I got this bilinear form: $f:\mathbb{R}^2\times\mathbb{R}^2\longrightarrow\mathbb{R}$
$$f((x_1,x_2),(y_1,y_2))=-x_1y_1-16x_2y_2+4x_1y_2+4x_2y_1$$
I am asked to find the basis that diagonalizes the matrix.
Using the standard method (eigenvalues/eigenvectors), I found that $P=\begin{pmatrix}4 & 1\\1 & -4\end{pmatrix}$ diagonalizes $f$ into $diag\{0,-17\}$.
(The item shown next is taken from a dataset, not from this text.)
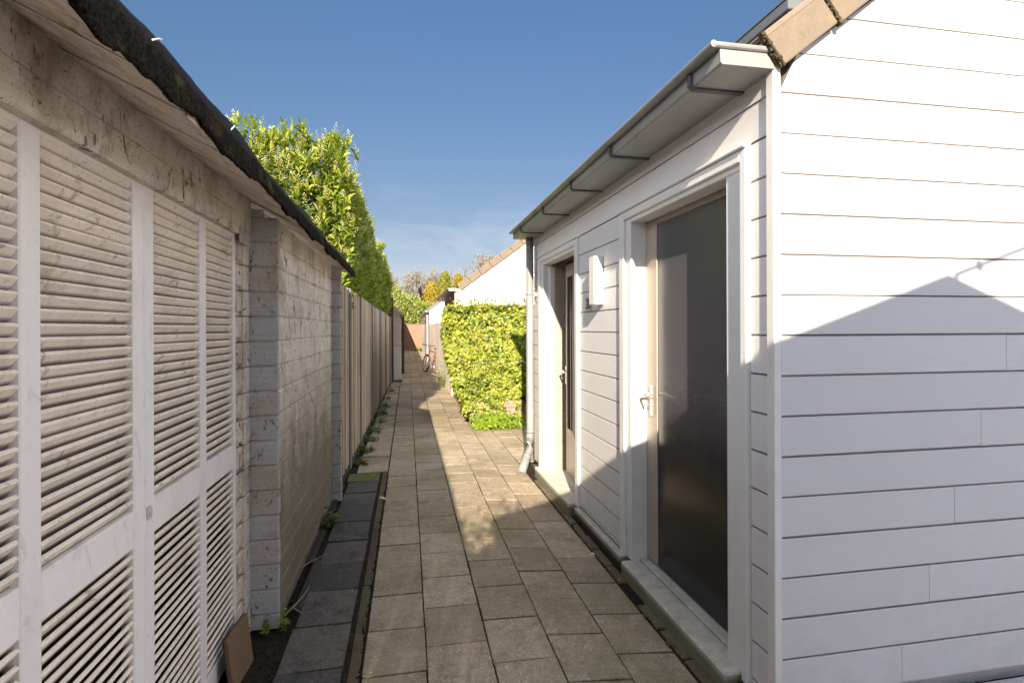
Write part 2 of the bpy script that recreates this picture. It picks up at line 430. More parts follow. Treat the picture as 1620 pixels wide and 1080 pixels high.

However, this is a fairly tedious process (if you want to verify the result) and I am sure there is a much simpler one (both intuitively and the fact that this is supposed to be a <15-minute problem). So I expressed the bilinear form as a quadratic form:
$$q(x,y)=-x^2-16y^2+8xy$$
$$[q]_E = \begin{pmatrix}-1 & 4\\4 & -16\end{pmatrix}$$
I noticed that $-x^2-16y^2+8xy=-(x-4y)^2$, so it should be very easy to get the basis using Lagrange's method. I get that:
$$D=\begin{pmatrix}-1 & 0\\0 & 0\end{pmatrix}$$
And:
$$x'=x-4y$$
$$y'=?$$
Here I am stuck. $y'$ can't be $0$ because it would make the diagonalizing matrix singular. I tried with an arbitrary number, but it didn't work out. Also tried the congruence by elementary steps method (not sure what the official name is—it's the algorithm where you perform elementary row/column operations on the matrix until you reach the diagonal, and then do just the row operations on $I$), and the result was similar. What am I missing?
Best Answer
This is what I get if I apply the "congruence by elementary steps method" (also don't know what it is called ;)). First step: $$ \begin{bmatrix} -1 & 0 & :: & 1 & 0\\ 4 & 0 & :: & 0 & 1 \end{bmatrix} $$ Second step: $$ \begin{bmatrix} -1 & 0 & :: & 1 & 0\\ 0 & 0 & :: & 4 & 1 \end{bmatrix} $$ The matrix on the right is a change of basis matrix, right? Remember congruence and similarity is not the same. Congruent matrices have same numbers of positive, negative, and zero eigenvalues, whereas similarity ensures the same eigenvalues.